I'd say Mario is in fact one of the few, if not the only, platformer that successfully transitioned to 3D.
But I agree that it's still best suited for 2D.
Dang. My joke would have been much funnier if I'd said "Sonic."
I thought we would have far more dynamic worlds with complex systems of simulations being developed and carried over game to game. We got generally OK rigid body physics and that's about it. No large-scale finite element sims, not much dynamic simulations - everything is just scripted and shit out in a linear movie.
Also, I believed we would be solidly into the real-time raytracing realm by 2020.
Neural networks have come a long ways but game AI is still Lua scripts written by unpaid interns.
Mainstream gaming AI is one of the biggest disappointments. Not only have they not truly advanced in any significant way, but devs actually seem to be putting less effort into tweaking them to at least superficially look less pants-on-head retarded.
I remember the fake ad for the ps6, I think it was a sphere. And the guy put his fingers in it (heh) and presumably the entire game was within his own mind. Looked fun
Me, I thought things like VR would be much more prominent at this point.
I think for the most part what I thought could reasonably be accomplished with a video game system was accomplished with the PS2, so everything else since then has just been gravy. GTA San Andreas was basically what I expected video games of the future to be.
I had hoped loading times would be eliminated though, but that doesn't look like it's happening any time soon. Every time we make a faster storage medium it seems like developers find a way to make it slow as shit.
I was hoping for fully animated well made platformers.
Did you get them?
Cuphead sort of fits the bill, except the platforming is an afterthought.
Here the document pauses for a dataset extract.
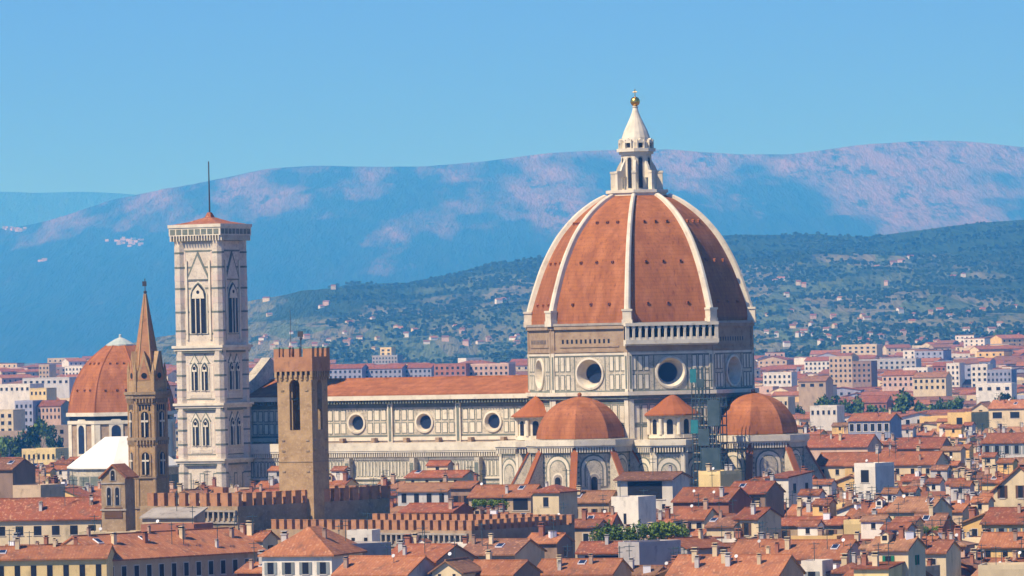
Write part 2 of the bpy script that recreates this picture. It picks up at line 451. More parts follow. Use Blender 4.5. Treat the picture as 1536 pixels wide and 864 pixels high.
for k in range(8):
    mb = MB(); mb.T = Matrix.Translation((0, -AP, 0))
    u = HALF
    mb.wall_hole(-u, u, 42.4, 51.8, 0, 46.9, 3.3, 0)
    mb.poly([(-u,0,0),(u,0,0),(u,0,42.4),(-u,0,42.4)], 0)
    mb.poly([(-u,0,51.8),(u,0,51.8),(u,0,58.6),(-u,0,58.6)], 2 if k != 1 else 0)
    # ledge below and above the marble storey
    mb.plate(rect_pts(-u-.5, u+.5, 41.6, 42.5), .3, -1.25, 4)
    mb.plate(rect_pts(-u-.2, u+.2, 40.8, 41.6), .3, -.75, 1)
    for zz in (42.75, 47.15):
        panels(mb, -u+.6, -u+5.3, zz+.2, zz+3.9, 3)
        panels(mb, u-5.3, u-.6, zz+.2, zz+3.9, 3)
    for sgn in (-1, 1):
        mb.plate(rect_pts(sgn*(u-.45)-.42, sgn*(u-.45)+.42, 42.5, 51.8), .3, -.32, 4)
        mb.plate(rect_pts(sgn*(u-.45)-.20, sgn*(u-.45)+.20, 43.2, 51), .3, -.37, 1)
    band(mb, -u, u, 51.25, 51.75, .16, 4)
    band(mb, -u, u, 50.98, 51.25, .10, 1)
    # lower storey
    for a, b in ((30.0, 34.2), (34.9, 39.4)):
        panels(mb, -u+1.0, u-1.0, a, b, 10)
    band(mb, -u, u, 39.6, 40.5, .09, 1); band(mb, -u, u, 34.35, 34.75, .08, 1); band(mb, -u, u, 29.2, 29.8, .08, 1)
    band(mb, -u, u, 42.5, 42.85, .12, 1)
    for sgn in (-1, 1): mb.plate(rect_pts(sgn*4.15-.12, sgn*4.15+.12, 42.9, 51), .05, -.07, 1)
    for sgn in (-1, 1):
        mb.plate(rect_pts(sgn*(u-.55)-.55, sgn*(u-.55)+.55, 0, 40.7), .3, -.4, 4)
    if k != 1:      # unfinished brown band with putlog holes
        mb.plate(rect_pts(-u, u, 57.5, 58.35), .1, -.55, 2)
        mb.plate(rect_pts(-u, u, 52.0, 52.5), .1, -.22, 2)
        for i in range(11):
            uu = -u+3.2+i*1.25
            mb.plate(rect_pts(uu-.27, uu+.27, 54.1, 55.1), .05, -.02, 3)
        mb.plate(rect_pts(-u+2.4, u-2.4, 53.2, 53.6), .05, -.18, 2)
        for sgn in (-1, 1):
            mb.plate(rect_pts(sgn*(u-.5)-.5, sgn*(u-.5)+.5, 51.8, 58.3), .05, -.25, 2)
    else:
        band(mb, -u, u, 52.0, 53.6, .12, 2)
    w = mb.build('drum_wall', MW, cathedral, rotz=k*math.pi/4)
    put('oculus', OC_BIG, w, (0, -AP, 46.9))
    if k == 1:
        lg = MB(); lg.T = Matrix.Translation((0, -AP, 0)); U = u+1.1
        lg.plate(rect_pts(-U, U, 53.7, 54.75), -.02, -2.1, 0)
        lg.plate(rect_pts(-U, U, 58.0, 58.75), -.02, -2.2, 0)
        lg.plate(rect_pts(-U+.2, U-.2, 54.75, 58.0), -.03, -.35, 1)
        lg.plate(rect_pts(-U, U, 53.3, 53.7), -.02, -1.2, 0)
        N = 14
        for i in range(N+1):
            uu = -U+.5+i*(2*U-1.0)/N
            lg.T = Matrix.Translation((0, -AP, 0))
            ww = .42 if i in (0, N) else .27
            lg.box(uu-ww, uu+ww, -2.0, -1.5, 54.75, 58.0, 0)
        for i in range(N):
            uu = -U+.5+(i+.5)*(2*U-1.0)/N
            hw = (2*U-1.0)/N/2-.27
            lg.box(uu-hw, uu+hw, -1.9, -1.6, 54.75, 55.3, 0)
            for s2 in (-1, 1):
                lg.box(uu+s2*hw-.16, uu+s2*hw+.16, -1.95, -1.55, 57.3, 58.0, 0)
        lg.build('loggia', [M['marble_pale'], M['dark']], cathedral, rotz=k*math.pi/4)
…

I have better drawn but poorly animated games or games where the game part is secondary.
Sort of annoying. We have the tech, just not the desire.
Honestly, they look pretty much exactly as I expected them to look. All you have to do see what videogames are gonna look like 10-20 years into the future is look at TV/Movie CG and it's gonna look something like that with some slightly different lighting calculations.
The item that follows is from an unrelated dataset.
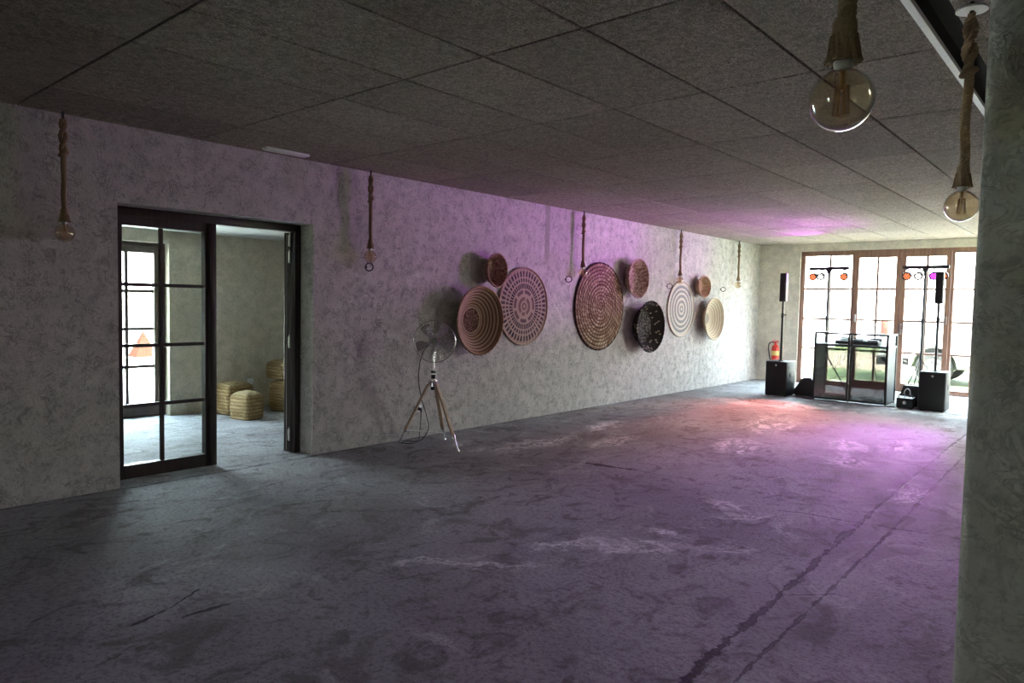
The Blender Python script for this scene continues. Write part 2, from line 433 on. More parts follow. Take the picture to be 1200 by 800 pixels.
# ------------------------------------------------------------------ glazed leaf builder
def leaf(name, axis, a0, a1, z0, z1, d0, d1, stile, top, bottom, nv, rows, m, parent, bar=.036, kind_struct=True):
    """leaf in plane: axis 'x' (runs along x, depth along y) or 'y'."""
    def B(mb, a, b, z, zz, e0=d0, e1=d1, bev=.004):
        if axis == 'x': mb.box((a, e0, z), (b, e1, zz), bev, seg=1)
        else: mb.box((e0, a, z), (e1, b, zz), bev, seg=1)
    mb = MB()
    B(mb, a0, a0 + stile, z0, z1); B(mb, a1 - stile, a1, z0, z1)
    B(mb, a0 + stile - .002, a1 - stile + .002, z1 - top, z1); B(mb, a0 + stile - .002, a1 - stile + .002, z0, z0 + bottom)
    o = mb.build(name, m, parent)
    dm = (d0 + d1) / 2
    g0, g1 = a0 + stile, a1 - stile
    mb = MB()
    for v in nv: B(mb, v - bar/2, v + bar/2, z0 + bottom - .002, z1 - top + .002, dm - .016, dm + .016, .003)
    for z in rows: B(mb, g0 - .002, g1 + .002, z - bar/2, z + bar/2, dm - .0155, dm + .0155, .003)
    gb = mb.build('glazing_bars', m, o)
    mb = MB(); B(mb, g0 - .004, g1 + .004, z0 + bottom - .004, z1 - top + .004, dm - .003, dm + .003, 0)
    gl = mb.build('glass_pane', M['glass'], o, smooth=False)
    return o

# big window at the end: fixed, door, door, fixed
mb = MB()
yf0, yf1 = YE + .03, YE + .11
mb.box((WX0, yf0, .0), (WX0 + .05, yf1, WZ), .004, seg=1); mb.box((WX1 - .05, yf0, 0), (WX1, yf1, WZ), .004, seg=1)
mb.box((WX0, yf0, WZ - .06), (WX1, yf1, WZ), .004, seg=1); mb.box((WX0, yf0 - .01, 0), (WX1, yf1 + .02, .035), .004, seg=1)
win = struct(mb.build('window_1', M['brownwood']))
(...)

You can take moore's law, take the approximate specs of a render farm and the render time for CG movie, ask 'how many doublings in processing power do we need to do this in realtime?', and that's how many years into the future of videogame graphics you're looking.
I'm not sure I was thinking about what future video games would look like. I really can't think of anything more than thinking a year or two ahead to something that was already in the works. I remember friends talking about how many triangles the not-yet-released PS2 could render or something, but even that just didn't really matter to me. I guess I've always been more of a gameplay over technical specs nerd.
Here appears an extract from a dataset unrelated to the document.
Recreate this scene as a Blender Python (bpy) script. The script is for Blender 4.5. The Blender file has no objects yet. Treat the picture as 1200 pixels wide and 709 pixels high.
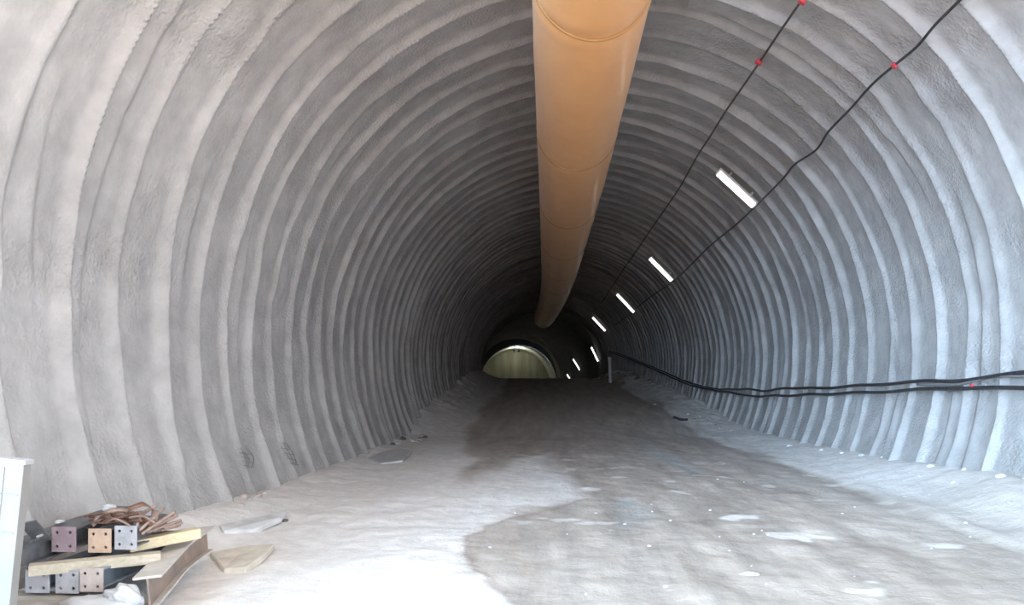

Well, a lot of us expected to be nuclear dust by 1985, and video games were just things you played for a little while and that was it .. and they were considered to be "for kids", which meant that they'd always kind of be junky, I guess. They were kind of dumb, they were something you couldn't "win", and they were just there to eat quarters and kill some time on a dull Saturday afternoon with your friends at the arcade.
If I could bring two pieces of media back in time to the 1980s (or better yet, the 1970s), just for to see that-time audience reaction to them, it'd be Skyrim and Happy!.
There have been ("micro")computer proper games since the 1970s.
Yeah, but not everyone would have had access to those, and most people wouldn't have, at least until the C-64 started to become popular/affordable. Maybe if you were a university student with specific reason to access the school's mainframe, maybe you could play Mines of Moria, but the rest of us were lucky to have an Atari 2600 with 2 or three games.
And from what I can gather, the schools used to charge computer access per minute.
I mean, the "microcomputers". Ever since likes of the Apple I. The Atari 800 was launched already in 1979.